The pulse-mode of operation of microhotplate is widely used in gas sensor. This mode of operation requires minimum temperature drift due to frequent mechanical deformation associated with the on–off cycles. In this mode of operation, microhotplate produces an elevated temperature in the active area of the membrane for a certain time duration. For gas sensing, normal pulse-mode operation time is 5 s at 400 °C and 10 s at 100 °C [9]. Pulse-mode operation of fabricated microhotplate structure is shown in Fig. 6. Here, a pulse of 10 s (ton = 5 s + toff = 5 s) is applied to the microheater. The resistance variation of heater at different applied voltages 5 V, 6 V, 7 V and 8 V is shown in Fig. 6a. The corresponding temperatures at different applied voltages 5 V, 6 V, 7 V and 8 V are found to be 715 °C, 856 °C, 972 °C and 1083 °C, respectively (Fig. 6b). The results showed that the microhotplate structure can sustain at least 130 cycles of pulse mode operation at different values of applied voltages, (5 V, 6 V and 7 V) without any damage to the structure. However, at Vmax = 8 V, the structure sustained only 50 cycles of pulse mode operation prior to failure. The general trend shows that increasing the operating temperature of microhotplate leads to decrease in the reliability of the microhotplate in the pulse mode operation.

Fig. 6
figure 6

Experimental results of resistance dependence (thermal stability) of microheater versus testing time at different applied voltages

Full size image

5.3 Thermal stability

This parameter can be tested by applying a constant voltage across the heater.
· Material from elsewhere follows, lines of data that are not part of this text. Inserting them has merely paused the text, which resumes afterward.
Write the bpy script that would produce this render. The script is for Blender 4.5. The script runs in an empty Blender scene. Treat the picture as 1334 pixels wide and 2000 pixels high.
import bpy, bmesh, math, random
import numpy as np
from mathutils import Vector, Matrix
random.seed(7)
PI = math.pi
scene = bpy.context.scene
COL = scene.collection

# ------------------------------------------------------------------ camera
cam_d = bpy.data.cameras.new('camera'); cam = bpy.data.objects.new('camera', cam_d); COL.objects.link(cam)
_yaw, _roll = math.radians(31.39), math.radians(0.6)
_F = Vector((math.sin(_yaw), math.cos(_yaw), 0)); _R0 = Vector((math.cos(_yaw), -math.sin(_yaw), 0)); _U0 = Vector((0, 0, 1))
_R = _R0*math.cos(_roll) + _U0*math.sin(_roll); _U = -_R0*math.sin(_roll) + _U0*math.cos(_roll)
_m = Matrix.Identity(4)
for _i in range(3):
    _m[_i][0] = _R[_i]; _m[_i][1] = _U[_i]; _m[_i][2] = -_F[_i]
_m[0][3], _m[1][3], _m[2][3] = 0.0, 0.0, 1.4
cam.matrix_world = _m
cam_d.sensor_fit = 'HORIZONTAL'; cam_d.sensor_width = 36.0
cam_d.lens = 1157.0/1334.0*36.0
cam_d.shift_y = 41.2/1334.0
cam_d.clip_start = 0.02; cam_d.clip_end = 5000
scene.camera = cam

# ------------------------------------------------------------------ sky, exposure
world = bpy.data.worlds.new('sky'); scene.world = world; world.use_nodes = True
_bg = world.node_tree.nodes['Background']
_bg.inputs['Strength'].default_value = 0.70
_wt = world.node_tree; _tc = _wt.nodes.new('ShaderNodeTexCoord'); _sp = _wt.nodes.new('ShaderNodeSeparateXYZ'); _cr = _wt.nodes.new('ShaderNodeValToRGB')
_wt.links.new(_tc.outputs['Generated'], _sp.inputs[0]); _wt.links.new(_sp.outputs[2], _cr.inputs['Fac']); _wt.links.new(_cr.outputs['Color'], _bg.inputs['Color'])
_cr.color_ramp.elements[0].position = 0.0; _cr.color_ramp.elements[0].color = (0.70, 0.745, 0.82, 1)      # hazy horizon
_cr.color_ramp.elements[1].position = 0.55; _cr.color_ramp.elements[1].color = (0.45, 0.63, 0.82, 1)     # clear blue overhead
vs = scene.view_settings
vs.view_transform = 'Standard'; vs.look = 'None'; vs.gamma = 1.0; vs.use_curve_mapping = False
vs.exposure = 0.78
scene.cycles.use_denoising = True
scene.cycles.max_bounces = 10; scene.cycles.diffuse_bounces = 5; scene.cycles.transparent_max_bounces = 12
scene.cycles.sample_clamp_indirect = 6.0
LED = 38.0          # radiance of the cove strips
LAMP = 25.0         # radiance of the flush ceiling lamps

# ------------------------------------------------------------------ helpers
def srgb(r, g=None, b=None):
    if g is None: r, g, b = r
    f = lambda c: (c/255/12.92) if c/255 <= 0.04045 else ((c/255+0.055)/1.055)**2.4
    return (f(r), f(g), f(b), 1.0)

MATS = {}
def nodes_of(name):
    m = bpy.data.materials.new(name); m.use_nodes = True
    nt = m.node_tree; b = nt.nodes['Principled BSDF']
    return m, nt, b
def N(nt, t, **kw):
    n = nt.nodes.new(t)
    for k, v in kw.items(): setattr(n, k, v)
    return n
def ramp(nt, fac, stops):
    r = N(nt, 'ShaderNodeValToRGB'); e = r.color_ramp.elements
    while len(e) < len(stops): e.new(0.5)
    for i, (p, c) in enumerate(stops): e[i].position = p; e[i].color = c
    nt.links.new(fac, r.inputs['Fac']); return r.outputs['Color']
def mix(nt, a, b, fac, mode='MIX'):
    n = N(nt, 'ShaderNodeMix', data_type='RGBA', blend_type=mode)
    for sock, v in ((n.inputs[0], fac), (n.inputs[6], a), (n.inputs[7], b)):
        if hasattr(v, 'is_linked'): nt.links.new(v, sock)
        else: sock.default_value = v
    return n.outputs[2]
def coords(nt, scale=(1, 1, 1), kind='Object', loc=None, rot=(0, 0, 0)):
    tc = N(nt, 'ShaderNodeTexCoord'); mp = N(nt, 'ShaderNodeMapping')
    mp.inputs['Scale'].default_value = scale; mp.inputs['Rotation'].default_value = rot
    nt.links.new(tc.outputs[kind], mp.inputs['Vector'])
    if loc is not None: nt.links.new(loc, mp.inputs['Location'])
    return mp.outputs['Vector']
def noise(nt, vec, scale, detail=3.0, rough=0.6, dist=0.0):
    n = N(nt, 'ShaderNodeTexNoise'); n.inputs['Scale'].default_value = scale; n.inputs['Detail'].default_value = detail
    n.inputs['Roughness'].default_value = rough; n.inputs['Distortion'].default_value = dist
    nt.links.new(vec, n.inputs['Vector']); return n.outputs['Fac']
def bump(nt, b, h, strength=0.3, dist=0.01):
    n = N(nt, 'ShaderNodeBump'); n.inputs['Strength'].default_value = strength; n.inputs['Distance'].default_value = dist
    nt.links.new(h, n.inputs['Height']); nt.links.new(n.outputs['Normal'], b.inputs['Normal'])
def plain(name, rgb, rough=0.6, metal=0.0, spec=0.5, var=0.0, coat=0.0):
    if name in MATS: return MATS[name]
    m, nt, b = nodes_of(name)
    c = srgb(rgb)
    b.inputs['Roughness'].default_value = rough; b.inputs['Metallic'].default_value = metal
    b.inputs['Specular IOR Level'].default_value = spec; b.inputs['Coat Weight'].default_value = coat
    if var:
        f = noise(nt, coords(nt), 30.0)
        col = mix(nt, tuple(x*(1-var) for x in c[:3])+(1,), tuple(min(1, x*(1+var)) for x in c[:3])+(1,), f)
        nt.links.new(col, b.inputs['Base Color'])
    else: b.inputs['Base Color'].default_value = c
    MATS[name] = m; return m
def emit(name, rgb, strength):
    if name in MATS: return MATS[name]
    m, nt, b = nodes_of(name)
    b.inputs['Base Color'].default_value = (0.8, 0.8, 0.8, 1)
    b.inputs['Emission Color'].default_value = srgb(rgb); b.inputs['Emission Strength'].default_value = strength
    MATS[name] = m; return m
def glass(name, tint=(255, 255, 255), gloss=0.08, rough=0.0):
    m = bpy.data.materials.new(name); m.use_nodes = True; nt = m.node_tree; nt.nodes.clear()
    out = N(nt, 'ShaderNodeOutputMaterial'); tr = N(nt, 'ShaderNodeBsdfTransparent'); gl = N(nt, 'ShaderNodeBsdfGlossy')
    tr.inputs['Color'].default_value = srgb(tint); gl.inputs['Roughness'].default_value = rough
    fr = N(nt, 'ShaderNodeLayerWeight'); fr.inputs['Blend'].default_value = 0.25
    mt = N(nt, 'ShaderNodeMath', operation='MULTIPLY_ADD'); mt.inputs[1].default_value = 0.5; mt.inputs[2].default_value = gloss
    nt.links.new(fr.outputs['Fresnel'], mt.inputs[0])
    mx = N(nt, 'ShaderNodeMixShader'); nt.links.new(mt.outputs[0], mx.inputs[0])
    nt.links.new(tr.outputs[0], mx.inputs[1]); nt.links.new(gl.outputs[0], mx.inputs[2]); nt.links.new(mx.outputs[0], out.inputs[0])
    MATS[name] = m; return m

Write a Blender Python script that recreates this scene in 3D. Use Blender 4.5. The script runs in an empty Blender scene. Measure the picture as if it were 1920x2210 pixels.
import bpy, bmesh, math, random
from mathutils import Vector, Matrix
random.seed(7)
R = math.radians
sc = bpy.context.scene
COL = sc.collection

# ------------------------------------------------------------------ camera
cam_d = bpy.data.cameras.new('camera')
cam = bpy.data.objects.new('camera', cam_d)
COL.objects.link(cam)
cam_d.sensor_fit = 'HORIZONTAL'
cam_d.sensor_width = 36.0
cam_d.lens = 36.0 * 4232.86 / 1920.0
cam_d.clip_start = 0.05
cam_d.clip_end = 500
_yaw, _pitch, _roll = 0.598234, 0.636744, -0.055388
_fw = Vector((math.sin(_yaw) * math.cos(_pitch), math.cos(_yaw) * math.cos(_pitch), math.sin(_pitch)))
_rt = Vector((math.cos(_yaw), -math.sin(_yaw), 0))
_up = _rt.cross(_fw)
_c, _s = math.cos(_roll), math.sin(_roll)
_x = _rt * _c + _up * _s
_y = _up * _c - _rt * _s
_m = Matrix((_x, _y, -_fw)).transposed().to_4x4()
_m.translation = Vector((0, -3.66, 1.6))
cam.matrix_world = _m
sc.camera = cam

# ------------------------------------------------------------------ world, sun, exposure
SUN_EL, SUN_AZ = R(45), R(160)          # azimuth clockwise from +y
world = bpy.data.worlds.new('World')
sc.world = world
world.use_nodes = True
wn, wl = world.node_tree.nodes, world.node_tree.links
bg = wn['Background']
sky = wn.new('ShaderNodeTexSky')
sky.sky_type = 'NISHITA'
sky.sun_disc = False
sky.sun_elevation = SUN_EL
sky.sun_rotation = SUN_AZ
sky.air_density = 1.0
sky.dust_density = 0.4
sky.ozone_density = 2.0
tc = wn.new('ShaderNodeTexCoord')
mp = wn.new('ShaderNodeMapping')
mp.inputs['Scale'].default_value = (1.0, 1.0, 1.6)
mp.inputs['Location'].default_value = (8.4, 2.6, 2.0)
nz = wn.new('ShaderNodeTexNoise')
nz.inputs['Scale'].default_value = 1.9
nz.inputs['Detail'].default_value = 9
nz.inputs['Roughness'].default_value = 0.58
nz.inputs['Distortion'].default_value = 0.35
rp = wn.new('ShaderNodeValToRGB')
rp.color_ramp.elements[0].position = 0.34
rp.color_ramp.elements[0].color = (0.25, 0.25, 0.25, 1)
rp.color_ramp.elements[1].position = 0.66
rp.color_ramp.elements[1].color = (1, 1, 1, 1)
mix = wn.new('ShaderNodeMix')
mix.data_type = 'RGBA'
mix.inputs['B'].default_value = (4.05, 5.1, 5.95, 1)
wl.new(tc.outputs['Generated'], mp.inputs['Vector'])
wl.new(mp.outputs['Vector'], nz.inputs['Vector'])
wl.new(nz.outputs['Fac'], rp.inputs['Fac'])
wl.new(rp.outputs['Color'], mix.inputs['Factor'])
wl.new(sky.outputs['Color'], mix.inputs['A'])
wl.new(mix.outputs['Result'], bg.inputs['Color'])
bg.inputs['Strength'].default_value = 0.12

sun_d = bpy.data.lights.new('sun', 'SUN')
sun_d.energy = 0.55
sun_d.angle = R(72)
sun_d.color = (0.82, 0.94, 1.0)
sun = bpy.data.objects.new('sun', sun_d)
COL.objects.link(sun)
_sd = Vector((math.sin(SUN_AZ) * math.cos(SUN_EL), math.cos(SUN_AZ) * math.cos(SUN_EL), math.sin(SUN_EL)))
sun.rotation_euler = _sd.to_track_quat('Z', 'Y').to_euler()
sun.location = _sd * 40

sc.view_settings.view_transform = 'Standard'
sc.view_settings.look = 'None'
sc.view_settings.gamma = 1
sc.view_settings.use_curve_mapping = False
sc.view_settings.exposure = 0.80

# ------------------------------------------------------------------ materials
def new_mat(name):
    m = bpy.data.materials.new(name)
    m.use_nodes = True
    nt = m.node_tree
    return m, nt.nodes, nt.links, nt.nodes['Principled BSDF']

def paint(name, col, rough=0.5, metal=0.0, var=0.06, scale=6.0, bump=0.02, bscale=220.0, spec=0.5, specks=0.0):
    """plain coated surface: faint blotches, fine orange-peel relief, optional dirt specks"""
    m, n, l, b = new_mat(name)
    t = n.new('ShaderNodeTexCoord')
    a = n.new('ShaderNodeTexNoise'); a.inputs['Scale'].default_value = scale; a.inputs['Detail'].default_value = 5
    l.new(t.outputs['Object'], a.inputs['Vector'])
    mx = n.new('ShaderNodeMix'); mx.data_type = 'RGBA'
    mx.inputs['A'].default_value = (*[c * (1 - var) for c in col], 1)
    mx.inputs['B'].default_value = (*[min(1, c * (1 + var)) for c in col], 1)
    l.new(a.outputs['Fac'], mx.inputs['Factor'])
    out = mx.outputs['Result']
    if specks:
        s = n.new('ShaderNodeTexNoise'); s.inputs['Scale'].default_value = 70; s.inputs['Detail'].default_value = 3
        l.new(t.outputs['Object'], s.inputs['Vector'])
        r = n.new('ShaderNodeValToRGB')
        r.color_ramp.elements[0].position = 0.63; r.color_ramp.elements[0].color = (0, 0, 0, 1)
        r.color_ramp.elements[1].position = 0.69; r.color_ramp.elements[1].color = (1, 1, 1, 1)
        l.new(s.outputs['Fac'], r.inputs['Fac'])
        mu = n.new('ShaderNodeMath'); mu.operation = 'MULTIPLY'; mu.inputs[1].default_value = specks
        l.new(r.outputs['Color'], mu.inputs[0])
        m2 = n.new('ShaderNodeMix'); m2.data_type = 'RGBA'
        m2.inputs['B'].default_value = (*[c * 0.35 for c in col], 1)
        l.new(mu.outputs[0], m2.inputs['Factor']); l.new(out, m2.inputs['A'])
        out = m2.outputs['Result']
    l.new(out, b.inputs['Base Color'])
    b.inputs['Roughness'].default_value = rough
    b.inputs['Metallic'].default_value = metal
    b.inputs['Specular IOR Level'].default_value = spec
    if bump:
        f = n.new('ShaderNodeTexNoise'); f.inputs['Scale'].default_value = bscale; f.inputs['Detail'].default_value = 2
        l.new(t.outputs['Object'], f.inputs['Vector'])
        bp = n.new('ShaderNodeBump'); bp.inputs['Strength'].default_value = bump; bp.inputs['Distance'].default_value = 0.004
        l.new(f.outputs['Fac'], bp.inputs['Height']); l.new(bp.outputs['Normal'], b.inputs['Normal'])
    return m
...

In order to determine the thermal stability, the first step is to calculate the temperature of membrane using Eq. (6). Thermal stability of structure is tested by applying a constant voltage across double spiral heater for long time duration. As shown in Fig. 7, at an applied voltage, V = 3.5 V for 4.1 h, the resistance value of microheater is found to be 239 ± 0.5 Ω. At V = 5.5 V, the resistance value of microheater for same time duration was found to be 310 ± 1.5 Ω. Hence, it can be seen that if applied voltage across heater is increased, the deviation in resistance or temperature of microhotplate is also increased. In case of V = 7.5 V and 8.5 V, resistance of microheater becomes very high after certain time and performance of the device is significantly degraded. Thus the operation time limit of microhotplate decreases as applied voltage is increased.

Fig. 7
figure 7

Thermal stability testing: a microheater resistance versus testing time at different applied voltages, b optical image of heater glow before breakage and c SEM image of damaged structure

Full size image

6 Conclusion

The microhotplate technology has been presented highlighting the key elements such as heating materials and membrane materials for heaters. A double spiral Pt-based microhotplate has been designed, fabricated and tested. Sequential wet and dry bulk micromachining of silicon has been found to be improve the yield of devices. This process makes the structure less fragile and improves the wafer handling capability. Also, it reduces the fabrication cost and process complexity of sensing film deposition during fabrication of device. The yield of the process using this technique is found to be 80%. The TCR value of platinum was measured to estimate the hotplate temperature. The device was characterized with respect to various reliability parameters such as power consumption, current carrying capability, pulse mode of operation and thermal stability. The microhotplate consumes only 50 mW when heated up to 500 °C. Also, the hotplate can sustain a maximum current of 23.3 mA and 130 cycles of pulse mode operation at different values of applied voltages, (5 V, 6 V and 7 V) without any damage.